If I were doing this, and the likelihood of a power outage was minimal but potentially long enough to be very costly in lost refrigerated items and/or health/etc problems from lack of building thermal control, and a long-term solution was already on it's way:
--I'd total up the worst-case continuous load I *had* to have on the inverter all the time, to know what it's continous output has to be. Then I'd total up the worst-case peak load it might have to provide, ever, to know what it's peak output has to be. Then I'd get an inverter that was pure-sinewave output (just in case I ended up with things that didn't tolerate less-than-perfect power input), that had a peak and continous rating at least half again what I'd determined as "minimum necessary".
Then I'd invest the battery money into more / bigger / better ebike batteries, that could easily handle the inverter's worst-case peak and continous loads, with enough capacity to run as long as necessary for any continuous loads.
Then ensure the charger for those would work on the car's inverter, so that I could charge those with the car just idling, if they were going to be needed for longer than their best-guess runtime (how many Wh (kWh) you would need them to output over a typical outage, given that inverters aren't 100% efficient, perhaps 75% guesstimate). And ensure the charger could charge them fast enough (and that the batteries can safely *be* charged fast enough) to keep up with the demands that will be made of them during the outage.

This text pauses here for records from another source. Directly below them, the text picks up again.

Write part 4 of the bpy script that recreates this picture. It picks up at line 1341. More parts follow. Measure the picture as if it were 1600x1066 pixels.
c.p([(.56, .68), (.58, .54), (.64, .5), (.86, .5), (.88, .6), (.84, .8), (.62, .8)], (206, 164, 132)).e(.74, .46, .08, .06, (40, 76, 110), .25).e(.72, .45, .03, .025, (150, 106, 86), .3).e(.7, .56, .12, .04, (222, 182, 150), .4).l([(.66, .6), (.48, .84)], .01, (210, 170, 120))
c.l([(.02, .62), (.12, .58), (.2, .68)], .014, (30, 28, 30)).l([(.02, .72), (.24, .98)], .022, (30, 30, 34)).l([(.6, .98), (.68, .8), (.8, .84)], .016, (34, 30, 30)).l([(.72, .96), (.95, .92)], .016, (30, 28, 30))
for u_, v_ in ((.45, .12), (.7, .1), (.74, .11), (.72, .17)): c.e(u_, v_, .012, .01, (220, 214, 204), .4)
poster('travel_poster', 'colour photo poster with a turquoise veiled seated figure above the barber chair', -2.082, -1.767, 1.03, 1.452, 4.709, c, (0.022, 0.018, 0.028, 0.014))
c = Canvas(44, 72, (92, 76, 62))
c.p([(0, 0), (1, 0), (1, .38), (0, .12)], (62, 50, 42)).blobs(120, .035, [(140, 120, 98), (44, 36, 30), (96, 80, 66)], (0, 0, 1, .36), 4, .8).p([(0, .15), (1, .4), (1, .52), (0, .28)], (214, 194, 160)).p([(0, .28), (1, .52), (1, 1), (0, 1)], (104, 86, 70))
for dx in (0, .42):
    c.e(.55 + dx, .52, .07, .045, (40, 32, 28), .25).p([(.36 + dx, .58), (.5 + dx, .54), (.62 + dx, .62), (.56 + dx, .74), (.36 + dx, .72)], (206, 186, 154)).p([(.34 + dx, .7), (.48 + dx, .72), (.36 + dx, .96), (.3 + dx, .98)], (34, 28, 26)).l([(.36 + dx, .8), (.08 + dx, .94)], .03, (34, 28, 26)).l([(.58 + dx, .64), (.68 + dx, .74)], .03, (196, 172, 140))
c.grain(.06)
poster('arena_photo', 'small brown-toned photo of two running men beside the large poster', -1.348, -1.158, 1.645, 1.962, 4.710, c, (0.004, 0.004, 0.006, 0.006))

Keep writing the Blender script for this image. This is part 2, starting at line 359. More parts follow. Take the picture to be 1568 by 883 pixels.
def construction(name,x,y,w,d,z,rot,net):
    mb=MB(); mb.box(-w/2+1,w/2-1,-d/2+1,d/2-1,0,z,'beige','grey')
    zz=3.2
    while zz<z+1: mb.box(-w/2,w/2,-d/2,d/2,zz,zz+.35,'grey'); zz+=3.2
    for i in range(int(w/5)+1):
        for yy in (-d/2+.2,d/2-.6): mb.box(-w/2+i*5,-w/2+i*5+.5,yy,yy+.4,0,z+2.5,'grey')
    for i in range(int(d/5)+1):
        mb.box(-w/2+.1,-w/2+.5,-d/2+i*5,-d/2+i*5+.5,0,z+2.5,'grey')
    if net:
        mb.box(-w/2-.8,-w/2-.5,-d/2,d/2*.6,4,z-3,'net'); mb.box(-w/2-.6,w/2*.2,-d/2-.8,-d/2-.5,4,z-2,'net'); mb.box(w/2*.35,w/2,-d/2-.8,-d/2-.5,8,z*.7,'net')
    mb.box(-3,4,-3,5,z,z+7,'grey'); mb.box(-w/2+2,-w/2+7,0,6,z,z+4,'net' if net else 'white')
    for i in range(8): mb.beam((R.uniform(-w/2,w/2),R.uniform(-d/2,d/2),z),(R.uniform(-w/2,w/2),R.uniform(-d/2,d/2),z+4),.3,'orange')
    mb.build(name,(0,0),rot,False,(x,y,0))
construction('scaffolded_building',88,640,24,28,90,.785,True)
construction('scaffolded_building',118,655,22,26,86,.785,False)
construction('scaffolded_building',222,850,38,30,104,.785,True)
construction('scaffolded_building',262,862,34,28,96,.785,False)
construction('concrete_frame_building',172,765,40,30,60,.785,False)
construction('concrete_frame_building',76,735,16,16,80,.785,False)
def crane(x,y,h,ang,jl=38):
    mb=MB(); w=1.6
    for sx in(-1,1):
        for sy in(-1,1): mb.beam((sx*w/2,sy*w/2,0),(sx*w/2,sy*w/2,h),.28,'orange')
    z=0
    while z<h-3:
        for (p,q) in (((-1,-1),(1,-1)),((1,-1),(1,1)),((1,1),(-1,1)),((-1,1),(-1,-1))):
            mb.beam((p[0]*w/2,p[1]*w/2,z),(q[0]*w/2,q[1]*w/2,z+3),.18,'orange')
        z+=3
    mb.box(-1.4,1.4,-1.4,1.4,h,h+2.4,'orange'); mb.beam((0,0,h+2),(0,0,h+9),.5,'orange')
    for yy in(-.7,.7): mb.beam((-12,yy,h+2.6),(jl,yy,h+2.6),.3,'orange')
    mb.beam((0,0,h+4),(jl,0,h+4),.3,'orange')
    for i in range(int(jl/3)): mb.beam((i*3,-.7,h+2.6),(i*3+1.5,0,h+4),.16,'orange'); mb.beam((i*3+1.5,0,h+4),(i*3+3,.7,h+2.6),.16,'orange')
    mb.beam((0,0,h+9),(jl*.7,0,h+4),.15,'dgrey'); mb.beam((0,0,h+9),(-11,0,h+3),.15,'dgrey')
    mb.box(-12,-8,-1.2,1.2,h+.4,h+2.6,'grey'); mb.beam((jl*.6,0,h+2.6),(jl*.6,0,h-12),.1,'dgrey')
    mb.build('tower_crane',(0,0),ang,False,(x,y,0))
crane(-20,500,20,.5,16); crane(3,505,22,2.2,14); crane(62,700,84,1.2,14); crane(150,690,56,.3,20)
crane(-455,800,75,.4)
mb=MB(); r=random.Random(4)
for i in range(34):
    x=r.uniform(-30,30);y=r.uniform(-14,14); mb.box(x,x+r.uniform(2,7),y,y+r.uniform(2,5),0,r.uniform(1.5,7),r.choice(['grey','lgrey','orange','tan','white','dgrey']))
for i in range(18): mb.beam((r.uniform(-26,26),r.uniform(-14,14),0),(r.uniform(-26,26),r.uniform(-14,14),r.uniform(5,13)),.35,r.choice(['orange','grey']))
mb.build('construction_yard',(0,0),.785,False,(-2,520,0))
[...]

If I were doing this *as* a long term solution, I'd probably go to places like BatteryHookup, etc., and get some of the ex-EV battery modules they have (designed for high-power usage) and build a powerwall with them, and just get inverters that would handle the entire house power usage....but you'll already be doing this, most likely, with the solar system setup (though with a prebuilt powerwall rather than DIY).
(keeping in mind that if one battery alone can't handle a peak or continous load, two or three wired in parallel probably could, depending on the ratings).